GULERYUZ: To be benevolent, not only to the Jews, but also to others, people coming from different countries, Jews, Christians, Muslims.
BRUNWASSER: But the political culture today in the Turkish Republic has changed. The Islamic ruling party has moved Turkey closer to its fellow Muslims in the Middle East at the expense of its historic strong ties with Israel. After Israeli commandos this week killed Turkish activists. Public anger is Turkey is burning and Guleryuz says the 22,000 Jews of Turkey are feeling the heat.
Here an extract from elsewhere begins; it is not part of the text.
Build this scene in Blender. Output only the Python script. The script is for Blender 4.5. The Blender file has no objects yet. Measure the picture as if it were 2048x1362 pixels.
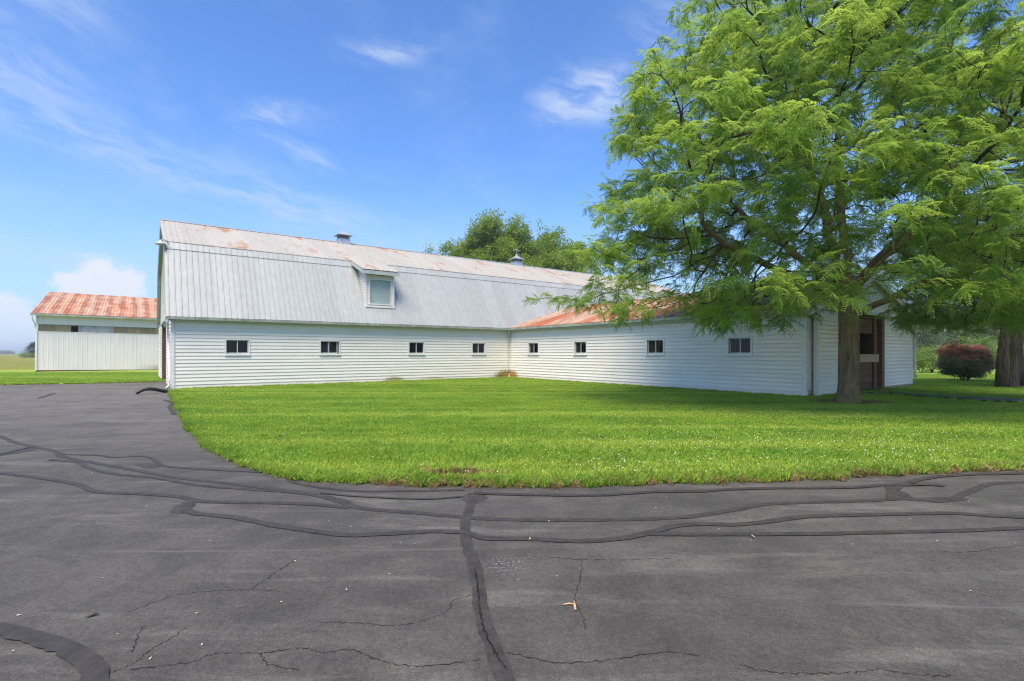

GULERYUZ: In politics there are not the feelings which count, it is the interests. The national interests of the countries guide the attitude. So what will happen tomorrow, I don’t know. For today, its really hard period and we Turkish Jews are very affected by what happened. We share the feelings of the whole country.
BRUNWASSER: Looking back at similar tensions in December 2008 during Israel’s offensive in Gaza, Guleryuz says Jews were initially frightened, but then things calmed down. Soli Ozel, the foreign editor of the Haberturk newspaper, who is Jewish, says Jews needn’t worry. He says Turkish to the Gaza crisis was much worse, and that blew over.
SOLI OZEL: This time around the government has been extraordinarily careful, in my judgment, very responsibly from the first moment onwards in making sure that one made a distinction between Israeli, Israeli policies, Jews in general, and especially Jews in Turkey. Everybody who ever opened their mouths was careful to point this out. That was not the kind of care we saw during Gaza.
BRUNWASSER: Back then he says, Anti-Semitic signs were posted in government buildings. Ugly language about Jews was used by the public and officials without restraint.
OZEL: I think so long as the state maintains its cool, and this is the kind of attitude that the state adopts, I don’t really see things worsening.
BRUNWASSER: Turkey sees itself as a responsible and constructive power in the Middle East, Ozel says. And it doesn’t want to jeopardize its position. But in this tense atmosphere, Turks seem unable to imagine how relations with Israel could recover. The Jews of Turkey hope the government will step in to prevent attacks. For The World, I’m Matthew Brunwasser in Istanbul.